The conclusions discussed below hold even when career trajectories of VC-backed entrepreneurs are compared to “pre-founding cohorts” of non-entrepreneurs. That is, a group of non-entrepreneurs who graduated from the same tier of university around the same time held jobs that have the same seniority level that also belonged to the same industry as the entrepreneurs before they started their VC-backed companies.
Leapfrogging on the corporate ladder
The results offer a detailed look at the rungs on typical career ladders, offering a new blueprint in how to ascend more rapidly:
- Successful founders advance more than most. Successful founders received larger seniority gains, advancing about three years in their next job, than founders of failed firms, who advanced two years.
- When the jury is out on a venture, founders still do well. Founders who headed still active firms (not yet determined to be a success or a failure by the project sample’s 2021 end date) received a seniority gain of two years when they did move on.
- Founders’ careers progress higher in the long run. Founders on average reached a level 20 career over time, while non-founders maxed out around 10. Only 20 percent of workers reached level 20 or greater.
- Founders’ careers progress faster before founding. Even before founding a start-up, founders tend to attain more senior positions in the labor force than similar non-founders. The median founder attains a seniority level of 13 immediately before founding, whereas a similar non-founder attains a seniority of 9 over the same period.
- Founders make more money. In addition to attaining more senior, prestigious positions, founders also tend to out-earn non-founders over their entire career trajectories. Before founding their start-ups, founders attain jobs with wages up to 40 percent higher than those of similar non-founders. This wage gap between founders and non-founders only increases after founders reenter the labor force after leaving their respective start-up companies.
“It’s probably not surprising that founders are exceptional people, that they have a lot of success before starting their company, which is probably why they can convince people to give them money,” Gompers says. “The Adam Neumann story plays right into this. You can lose billions of dollars and still do fine.”
Taking time for reflection might help.
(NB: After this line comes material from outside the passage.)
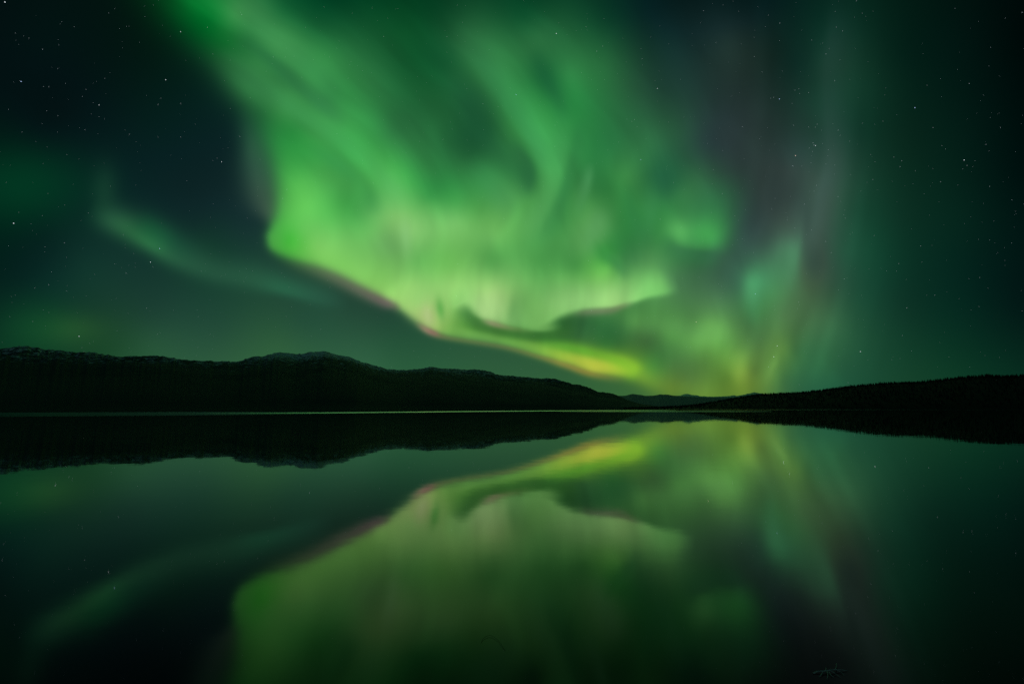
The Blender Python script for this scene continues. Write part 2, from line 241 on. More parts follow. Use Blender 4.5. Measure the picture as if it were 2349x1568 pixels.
    stroke(A0, U, V, [(950,736,4,6,110,120,90,0),(974,753,5,6,150,130,106,.8),(996,764,5,6,140,112,96,.9),(1030,775,4,5,116,120,76,.5),(1152,795,4,5,116,116,72,.45),(1230,816,4,5,124,120,68,.5),(1300,838,5,6,150,136,66,.65),(1345,854,5,6,140,126,60,.65),(1400,866,5,6,110,116,62,.4),(1440,872,6,6,96,116,60,0)])
    stroke(A0, U, V, [(1100,732,4,5,140,150,108,0),(1130,742,5,5,152,146,112,.7),(1170,752,4,5,124,140,88,.5),(1230,762,4,5,92,126,66,0)])
    stroke(A0, U, V, [(1310,720,5,7,100,110,84,0),(1350,715,6,7,110,120,92,.6),(1402,711,6,7,120,126,96,.6),(1430,701,5,6,120,140,96,.5),(1460,692,5,6,90,130,84,0)])
    # rays: thin streaks that lean towards the magnetic zenith, strongest low in the body
    q = U + (V - 700) * .06 + 6 * np.sin(V / 60.0)
    g = sstep(560, 690, V) * (1 - sstep(760, 800, V)) * sstep(860, 930, U) * (1 - sstep(1480, 1560, U))
    g2 = sstep(330, 480, V) * sstep(620, 660, U) * (1 - sstep(1600, 1680, U)) * .35
    g3 = sstep(700, 800, V) * sstep(1480, 1560, U) * (1 - sstep(1800, 1880, U)) * .6
    # long streaks along the folds of the upper curtain
    qf = U.copy(); hV = 1 - (1 - np.clip(V, -200, 470) / 470.0) ** 1.5
    for _ in range(12): qf = .5 * qf + .5 * (U - np.interp(qf, [300, 430, 1040, 1450, 1800], [500, 480, 270, 170, 40]) * hV)
    g4 = (1 - sstep(380, 560, V)) * M * (1 - sstep(1600, 1720, U)) * (.6 + .5 * np.sin(V / 85.0 + qf / 60.0))
    A0 = A0 * (1 + (g4 * (.3 + 1.1 * vn(qf / 150, V / 170, 5)) * (.05 * wave(21, qf, 7, .010, .045) + .012 * (vn(qf / 9, V / 400, 8) - .5)))[..., None])
    g5 = M * sstep(1600, 1760, U) * (1 - sstep(1960, 2080, U)) * (1 - sstep(820, 900, V)); qr = U + .10 * (V - 500) + .00022 * (V - 300) ** 2
    A0 = A0 * (1 + (.045 * g5 * (.3 + vn(U / 90, V / 160, 6)) * wave(31, qr, 10, .02, .16))[..., None])
    r1 = 1.1 * vn(q / 34, V / 130, 41) + .7 * vn(q / 15, V / 90, 42) + .2 * vn(q / 7, V / 70, 43) - 1.0
    A0 = A0 * (1 + ((.065 * g + .07 * g3) * M * r1 * (.35 + vn(U / 70, V / 60, 44)))[..., None])
    # wisps through the whole body
    xs = qf
    xs = xs + 14 * np.sin(V / 47.0 + U / 83.0) + 9 * np.sin(V / 23.0 - U / 41.0)
    w1 = 1.2 * vn(xs / 75, V / 95, 51) + .8 * vn(xs / 38, V / 62, 52) + .3 * vn(xs / 18, V / 40, 53) - 1.15
    A0 = A0 * (1 + (.062 * w1 * M * sstep(.06, .2, A0[..., 1] / 255.0) * (1 - sstep(1900, 2050, U)))[..., None])
    return np.clip(A0, 0, 255), M
# ---------------------------------------------------------------- sky dome, aurora and stars
def glow_material(name, additive):
    m, n, l = new_mat(name)
    out = n.new('ShaderNodeOutputMaterial'); at = n.new('ShaderNodeVertexColor'); at.layer_name = 'glow'
    em = n.new('ShaderNodeEmission'); l.new(at.outputs['Color'], em.inputs['Color'])
    if additive:
        tr = n.new('ShaderNodeBsdfTransparent'); ad = n.new('ShaderNodeAddShader')
        l.new(tr.outputs[0], ad.inputs[0]); l.new(em.outputs[0], ad.inputs[1]); l.new(ad.outputs[0], out.inputs['Surface'])
    else: l.new(em.outputs[0], out.inputs['Surface'])
    m.cycles.emission_sampling = 'FRONT_BACK' if additive else 'NONE'
    return m
M_SKY = glow_material('night_sky', False); M_AURORA = glow_material('aurora_light', True)
fine = np.arange(-61.0, 61.01, .18)
AZ = np.radians(np.concatenate([np.arange(-180, -61, 3.5), fine, np.arange(63, 180.1, 3.9)])); AZ[-1] = np.pi
EL = np.radians(np.concatenate([np.arange(-4, 58, .18), np.arange(58.5, 90, 3.5), [90.0]]))
az, el = np.meshgrid(AZ, EL)
DIR = np.stack([np.sin(az) * np.cos(el), np.cos(az) * np.cos(el), np.sin(el)], -1)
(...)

In an interview last year, Neumann, the co-founder of WeWork, said of his experience: “I have had a lot of time to think, and there have been multiple lessons and multiple regrets.”
Some risks are worth taking
The research may prove consequential to business practitioners. First, it might encourage more business leaders to consider taking a risk by starting a company, Gompers believes, quelling the concerns of those who feel a failure could damage their career aspirations or lead to family-crushing financial consequences.
“If we look at places where failure is stigmatized, the quintessential example is Japan. Japan has a very, very tiny entrepreneurial ecosystem.”
Second, the message that a startup failure can provide worthwhile experience for entrepreneurs is a valuable lesson for companies that otherwise might punish the leader of a venture that ran off the rails.
“You have to value that experience, and you have to reward that experience to get people to want to do startups,” Gompers says. “If we look at places where failure is stigmatized, the quintessential example is Japan. Japan has a very, very tiny entrepreneurial ecosystem.”
New iterations of the paper are in the works that use some 150 million resumes from LinkedIn to broaden the study. “Our paper clearly shows that taking risks by starting a new company pays off in the long run even if the startup itself is not ultimately successful,” Gompers says. And in a separate study of career advancement, Gompers is comparing intercollegiate varsity athletes’ careers with non-athletes. (Spoiler alert: The athletes have more career success.)